Dans la perspective de conservation d’une espèce difficile, il n’est pas possible de tenir ses engagements en laissant des discours et un vent de frayeur accompagner explicitement (ou pas) toute prise de décisions. On ne peut pas protéger une espèce face à une opinion indécise. La réalité du danger de relativiser les convocations de peur ancestrale, comme celle de la dévoration, conduit à mettre en péril les engagements de conservation d’un prédateur. Dès lors, toute situation doit absolument être réversible.

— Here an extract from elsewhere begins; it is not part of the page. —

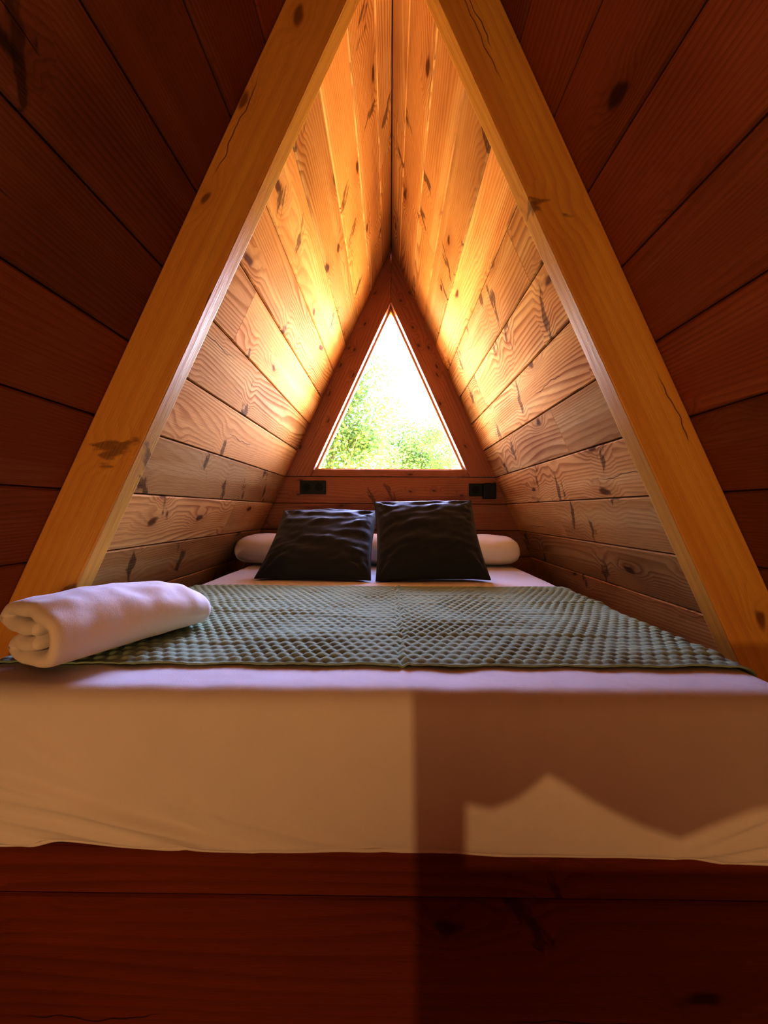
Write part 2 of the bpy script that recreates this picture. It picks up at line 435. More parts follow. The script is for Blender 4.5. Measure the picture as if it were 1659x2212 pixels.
# deck notched round the rafters
wd = half(DECK) - 0.012
ri = half(DECK) - RP - 0.012
out = [(-wd, PY + .031), (wd, PY + .031), (wd, RY0 - .005), (ri, RY0 - .005), (ri, RY1 + .005), (wd, RY1 + .005), (wd, YB - .004), (-wd, YB - .004),
       (-wd, RY1 + .005), (-ri, RY1 + .005), (-ri, RY0 - .005), (-wd, RY0 - .005)]
mb = MB()
mb.prism([loc((x, y, DECK - .025), plat) for x, y in out], [loc((x, y, DECK), plat) for x, y in out], lambda p: (p.x, p.y + p.z), .5)
mb.build('deck', M_PANEL, plat)

# ------------------------------------------------------------------ mattress in a fitted sheet
R = 0.034
def gauss(x, s): return math.exp(-(x / s) ** 2)
def sd_line(px, py, ax, ay, bx, by):
    dx, dy = bx - ax, by - ay; L2 = dx * dx + dy * dy
    t = max(0, min(1, ((px - ax) * dx + (py - ay) * dy) / L2))
    cx, cy = ax + dx * t, ay + dy * t
    side = (dx * (py - ay) - dy * (px - ax)) / math.sqrt(L2)
    end = math.hypot(px - cx, py - cy)
    return side, end, t
def hem(x):     # height of the sheet's lower edge along the foot of the bed
    pts = [(-.8, .004), (-.63, .005), (-.53, .013), (-.40, .004), (-.28, .000), (-.18, .001), (-.06, .007), (.06, .004), (.2, -.001), (.36, .001), (.48, -.003), (.56, -.012), (.70, -.016)]
    for (a, u), (b, v) in zip(pts[:-1], pts[1:]):
        if a <= x <= b:
            t = (x - a) / (b - a); t = t * t * (3 - 2 * t); return DECK + u + (v - u) * t
    return DECK
FOLDS = [(-.66, .13, -.30, .02, .010, .0035), (-.64, .10, -.22, .008, .007, .0028), (-.62, .06, -.34, .0, .006, .003), (-.64, .21, -.45, .10, .016, .0025),
         (-.40, .16, -.28, .03, .014, .002), (-.70, .04, -.5, -.005, .006, .003), (-.36, .09, -.02, .004, .008, .0018), (.70, .05, .46, .002, .008, .0035), (.66, .10, .48, .02, .008, .003), (.68, .02, .54, -.006, .006, .003),
         (-.3, .012, .1, .002, .005, .0016), (.2, .012, .5, .004, .005, .0012)]
def front_disp(x, z):
    h = z - DECK
    d = 0.0
    for ax, ay, bx, by, wd_, am in FOLDS:
        s, e, t = sd_line(x, h, ax, ay, bx, by)
        am *= 2.1
        d += am * gauss(e, wd_ * 1.3) * (0.4 + 0.6 * math.sin(math.pi * min(1, t * 0.9 + 0.1)))
        d -= am * 0.6 * gauss(s - wd_ * 1.4, wd_) * gauss(e, wd_ * 2.4)
    d += 0.004 * noise.noise(Vector((x * 3, h * 5, 1.3))) + 0.0015 * noise.noise(Vector((x * 9, h * 12, 4.3)))
    return d
def top_disp(x, y):
    return 0.0022 * noise.noise(Vector((x * 5, y * 4, 8))) + 0.0016 * noise.noise(Vector((x * 14, y * 9, 2)))
# the shell: rings going down from the middle of the top, over the rounded edge, to the hem
def perim(n_side):   # corner-rounded rectangle outline, returns (x, y, nx, ny)
    out = []
    rc = 0.06
    cs = [(BX1 - rc, BY0 + rc, -90), (BX1 - rc, BY1 - rc, 0), (BX0 + rc, BY1 - rc, 90), (BX0 + rc, BY0 + rc, 180)]
    for i, (cx, cy, a0) in enumerate(cs):
        for j in range(9):
            a = math.radians(a0 + 90 * j / 8)
            out.append((cx + rc * math.cos(a), cy + rc * math.sin(a), math.cos(a), math.sin(a)))
        nx_, ny_, a1 = cs[(i + 1) % 4]
        e0 = out[-1]
        a = math.radians(a0 + 90)
        e1 = (nx_ + rc * math.cos(a), ny_ + rc * math.sin(a))
        m = n_side[i]
        for j in range(1, m):
            t = j / m
            out.append((e0[0] + (e1[0] - e0[0]) * t, e0[1] + (e1[1] - e0[1]) * t, math.cos(a), math.sin(a)))
    return out
P = perim([60, 40, 60, 200])
N = len(P)
V = []; F = []
def add_ring(fn):
    b = len(V)
    for q in P: V.append(fn(*q))
    return b
rings = []
cx, cy = (BX0 + BX1) / 2, (BY0 + BY1) / 2
def topring(ins):
    def fn(x, y, nx, ny):
        xx = x - nx * ins; yy = y - ny * ins
        # towards the middle shrink to the centre line
        return Vector((xx, yy, BED + top_disp(xx, yy)))
    return fn
for f_ in [0.0, 0.25, 0.5, 0.65, 0.78, 0.86, 0.92, 0.96, 0.985]:
    rings.append(add_ring(lambda x, y, nx, ny, f_=f_: Vector((cx + (x - nx * R - cx) * f_, cy + (y - ny * R - cy) * f_, BED + top_disp(cx + (x - cx) * f_, cy + (y - cy) * f_)))))
for ins in (R,): rings.append(add_ring(topring(ins)))
for j in range(1, 7):
    a = math.pi / 2 * j / 6
    def fn(x, y, nx, ny, a=a):
        o_ = R * (1 - math.sin(a)); zz_ = BED - R * (1 - math.cos(a))
        xx, yy = x - nx * o_, y - ny * o_
        dd = front_disp(xx, zz_) * math.sin(a) ** 2
        return Vector((xx + nx * dd, yy + ny * dd, zz_ + top_disp(xx, yy) * (1 - j / 6)))
    rings.append(add_ring(fn))
NS = 40
for j in range(1, NS + 1):
    t = j / NS
    def fn(x, y, nx, ny, t=t):
        zb_ = hem(x) if ny < 0.3 and y < BY0 + 0.07 else DECK + 0.003
        zz_ = (BED - R) + (zb_ - BED + R) * t
        dd = front_disp(x, zz_) if y < BY0 + 0.3 else 0.003 * noise.noise(Vector((y * 6, zz_ * 8, 3)))
        tuck = -0.006 * max(0, (t - 0.93) / 0.07) ** 2
        bul = 0.004 * math.sin(math.pi * t)
        return Vector((x + nx * (dd + tuck + bul), y + ny * (dd + tuck + bul), zz_))
    rings.append(add_ring(fn))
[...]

Il est fondamental d’avoir les gens et les techniques pour agir sur un changement effectif d’une situation conflictuelle, et ainsi éviter qu’elle ne devienne chronique. Et depuis 25 ans, la France ne les a pas, le roi et les princes sont nus.
La peur du changement dans l’opinion publique rurale à propos de l’effort de conservation du loup est aussi importante à prendre en compte. Si le changement d’opinion des gens est nécessaire pour un retour durable du loup, l’on doit accepter un temps une forme d’indécision de l’opinion avec la persistance d’une image négative de l’animal, qu’elle soit avérée ou non. L’important, c’est de reconnaître qu’elle existe, le temps que les représentations négatives se transforment par une expérience supportable du vivre avec l’animal. C’est le préalable –et à ce titre ce devrait être la première priorité du plan– non « négociable » : restaurer la confiance des éleveurs dans les capacités des autorités à les protéger. Ne pas se tromper… Inverser les priorités, s’il est encore temps.
[1] Par l’utilisation du piégeage et de la télémétrie, il s’agit de capturer au plus vite quand les loups sont présents, en situation d’attaque ou immédiatement après, pour sortir du registre de l’émotion, de la colère, de l’échec ou de l’impuissance, et se situer dans celui de la raison, du droit et de l’action autorisée pour influencer le comportement de l’animal ou de la meute (générer un comportement d’évitement) ou le (la) neutraliser en cas de dommages chroniques ou récurrents. D’accompagner l’éleveur, de mettre fin à son intranquillité permanente, d’être enfin en capacité de le protéger dans l’exercice de sa profession.
JJB, le 10/01/2018, pour l’Association Houmbaba.